C. Kesucian Syi’ar dalam Era Pluralitas
Prinsip perlindungan Syi’ar Allah juga relevan dalam konteks pluralitas agama. Menjaga syi’ar tidak hanya berarti melindungi ritual internal Islam, tetapi juga memastikan bahwa perilaku umat Islam mencerminkan kemuliaan syi’ar tersebut. Ketika interaksi antara komunitas agama lain terjadi, prinsip keadilan (anti-‘Udwan) yang ditekankan dalam ayat ini harus menjadi panduan. Bahkan kebencian historis (seperti konflik yang terjadi ribuan tahun lalu) tidak boleh dijadikan alasan untuk melanggar hak dan martabat orang lain.
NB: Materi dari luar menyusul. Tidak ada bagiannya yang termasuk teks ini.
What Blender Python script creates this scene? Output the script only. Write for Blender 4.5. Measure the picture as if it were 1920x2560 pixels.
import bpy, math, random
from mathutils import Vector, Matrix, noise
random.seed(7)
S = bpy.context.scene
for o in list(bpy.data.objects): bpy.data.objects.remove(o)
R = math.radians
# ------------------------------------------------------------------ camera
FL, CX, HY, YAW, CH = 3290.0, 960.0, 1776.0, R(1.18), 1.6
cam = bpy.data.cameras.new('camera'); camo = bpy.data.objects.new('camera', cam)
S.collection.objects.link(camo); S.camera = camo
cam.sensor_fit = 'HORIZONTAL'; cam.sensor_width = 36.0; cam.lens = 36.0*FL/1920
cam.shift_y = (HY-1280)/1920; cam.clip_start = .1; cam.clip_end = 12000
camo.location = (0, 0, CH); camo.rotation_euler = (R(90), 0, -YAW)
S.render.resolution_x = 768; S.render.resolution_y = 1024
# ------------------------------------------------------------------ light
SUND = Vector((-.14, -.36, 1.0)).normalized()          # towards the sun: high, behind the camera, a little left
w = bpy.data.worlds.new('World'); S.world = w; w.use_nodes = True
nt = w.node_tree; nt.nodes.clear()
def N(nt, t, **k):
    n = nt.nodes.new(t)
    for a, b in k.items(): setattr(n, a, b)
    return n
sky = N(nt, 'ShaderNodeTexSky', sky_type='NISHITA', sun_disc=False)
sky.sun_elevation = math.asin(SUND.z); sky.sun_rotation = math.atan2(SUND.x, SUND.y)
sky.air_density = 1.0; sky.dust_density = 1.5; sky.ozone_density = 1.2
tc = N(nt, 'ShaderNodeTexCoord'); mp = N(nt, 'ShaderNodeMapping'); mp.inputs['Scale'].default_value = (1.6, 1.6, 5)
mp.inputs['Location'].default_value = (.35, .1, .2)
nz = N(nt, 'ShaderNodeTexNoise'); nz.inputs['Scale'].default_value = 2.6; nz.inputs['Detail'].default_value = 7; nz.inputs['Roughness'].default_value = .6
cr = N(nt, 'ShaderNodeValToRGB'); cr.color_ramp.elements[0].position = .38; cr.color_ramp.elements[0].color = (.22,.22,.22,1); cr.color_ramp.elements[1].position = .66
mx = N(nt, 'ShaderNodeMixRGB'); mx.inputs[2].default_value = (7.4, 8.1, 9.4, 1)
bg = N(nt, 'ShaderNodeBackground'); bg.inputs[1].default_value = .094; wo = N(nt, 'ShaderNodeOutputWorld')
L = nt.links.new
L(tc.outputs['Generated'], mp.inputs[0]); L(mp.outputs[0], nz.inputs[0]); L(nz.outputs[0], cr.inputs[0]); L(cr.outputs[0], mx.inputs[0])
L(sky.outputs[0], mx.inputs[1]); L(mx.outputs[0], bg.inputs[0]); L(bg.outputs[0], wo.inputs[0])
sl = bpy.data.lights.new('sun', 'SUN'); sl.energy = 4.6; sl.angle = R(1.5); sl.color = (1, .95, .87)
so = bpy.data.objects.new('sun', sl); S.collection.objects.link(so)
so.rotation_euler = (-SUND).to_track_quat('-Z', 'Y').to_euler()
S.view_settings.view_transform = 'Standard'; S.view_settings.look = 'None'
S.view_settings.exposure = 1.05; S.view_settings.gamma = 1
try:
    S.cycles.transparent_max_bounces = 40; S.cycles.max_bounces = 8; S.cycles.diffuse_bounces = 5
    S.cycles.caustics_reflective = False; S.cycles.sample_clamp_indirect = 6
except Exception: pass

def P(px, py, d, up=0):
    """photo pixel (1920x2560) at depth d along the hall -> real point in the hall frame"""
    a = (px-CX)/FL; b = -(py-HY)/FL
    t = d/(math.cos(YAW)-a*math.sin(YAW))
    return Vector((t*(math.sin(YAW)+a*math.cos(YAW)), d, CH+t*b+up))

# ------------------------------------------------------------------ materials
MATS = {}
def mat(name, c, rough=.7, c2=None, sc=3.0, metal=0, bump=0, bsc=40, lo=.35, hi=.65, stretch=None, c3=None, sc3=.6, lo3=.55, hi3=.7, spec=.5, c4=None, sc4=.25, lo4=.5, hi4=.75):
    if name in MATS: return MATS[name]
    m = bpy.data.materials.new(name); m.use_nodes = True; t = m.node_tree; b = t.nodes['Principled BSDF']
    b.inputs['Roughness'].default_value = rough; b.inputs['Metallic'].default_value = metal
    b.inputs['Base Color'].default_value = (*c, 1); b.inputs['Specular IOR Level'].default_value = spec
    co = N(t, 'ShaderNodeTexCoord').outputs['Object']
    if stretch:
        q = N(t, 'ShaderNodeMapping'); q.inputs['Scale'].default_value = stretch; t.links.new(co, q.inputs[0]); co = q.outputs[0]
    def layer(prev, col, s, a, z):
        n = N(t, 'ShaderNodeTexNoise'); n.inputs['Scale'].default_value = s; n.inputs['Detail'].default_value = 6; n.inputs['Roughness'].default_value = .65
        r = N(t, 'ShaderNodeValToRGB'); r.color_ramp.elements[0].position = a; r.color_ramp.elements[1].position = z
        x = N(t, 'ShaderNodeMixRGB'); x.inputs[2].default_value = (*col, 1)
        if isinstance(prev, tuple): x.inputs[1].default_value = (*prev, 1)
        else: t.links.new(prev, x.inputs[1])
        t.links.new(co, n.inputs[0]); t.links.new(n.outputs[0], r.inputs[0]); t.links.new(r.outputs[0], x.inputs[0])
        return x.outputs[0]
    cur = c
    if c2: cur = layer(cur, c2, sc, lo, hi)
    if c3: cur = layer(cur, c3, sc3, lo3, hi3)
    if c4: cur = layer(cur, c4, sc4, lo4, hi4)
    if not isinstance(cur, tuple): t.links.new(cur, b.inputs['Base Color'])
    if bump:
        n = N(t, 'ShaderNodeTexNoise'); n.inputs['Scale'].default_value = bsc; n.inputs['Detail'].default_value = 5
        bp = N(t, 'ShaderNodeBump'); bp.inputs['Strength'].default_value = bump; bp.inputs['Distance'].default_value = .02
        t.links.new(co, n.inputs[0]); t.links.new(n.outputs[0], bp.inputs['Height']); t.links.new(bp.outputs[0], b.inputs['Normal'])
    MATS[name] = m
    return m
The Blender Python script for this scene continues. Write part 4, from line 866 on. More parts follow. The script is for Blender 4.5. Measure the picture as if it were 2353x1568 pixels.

VI. Pengukuhan Ketakwaan sebagai Pengawasan Tertinggi
Ayat Al-Ma’idah 2 ditutup dengan dua frasa yang saling menguatkan: "Dan bertakwalah kamu kepada Allah, sesungguhnya Allah amat berat siksa-Nya."
Penutup ini berfungsi sebagai peringatan sekaligus penekanan terhadap seluruh rangkaian perintah dan larangan sebelumnya. Perintah Ta’awun, perlindungan Syi’ar, dan penegakan keadilan adalah beban moral dan hukum yang berat. Yang dapat memastikan ketaatan total terhadap perintah-perintah ini hanyalah Taqwa, yakni kesadaran bahwa Allah senantiasa mengawasi.
Ancaman “sesungguhnya Allah amat berat siksa-Nya” bukanlah dimaksudkan untuk menakut-nakuti secara berlebihan, melainkan untuk membangun keseriusan dalam ketaatan. Pelanggaran terhadap prinsip Ta’awun dalam dosa dan permusuhan (seperti membiarkan kezaliman berlanjut) bukanlah sekadar kesalahan sosial, tetapi pelanggaran langsung terhadap perjanjian dengan Allah, yang berpotensi menarik hukuman yang setimpal. Ini menegaskan bahwa hukum etika yang ditetapkan dalam ayat ini bersifat mutlak dan tidak dapat dikompromikan demi keuntungan duniawi, politik, atau kelompok.
Kesimpulannya, Al-Ma’idah ayat 2 adalah sebuah piagam etika yang mengajarkan bahwa kehidupan beriman harus dicirikan oleh Kehormatan (terhadap syi’ar), Keadilan (melampaui kebencian), dan Kerja Sama (hanya dalam kebaikan). Ayat ini menyediakan peta jalan yang jelas bagi umat manusia untuk keluar dari lingkaran permusuhan dan kezaliman menuju masyarakat yang harmonis, adil, dan senantiasa berorientasi pada keridaan Ilahi.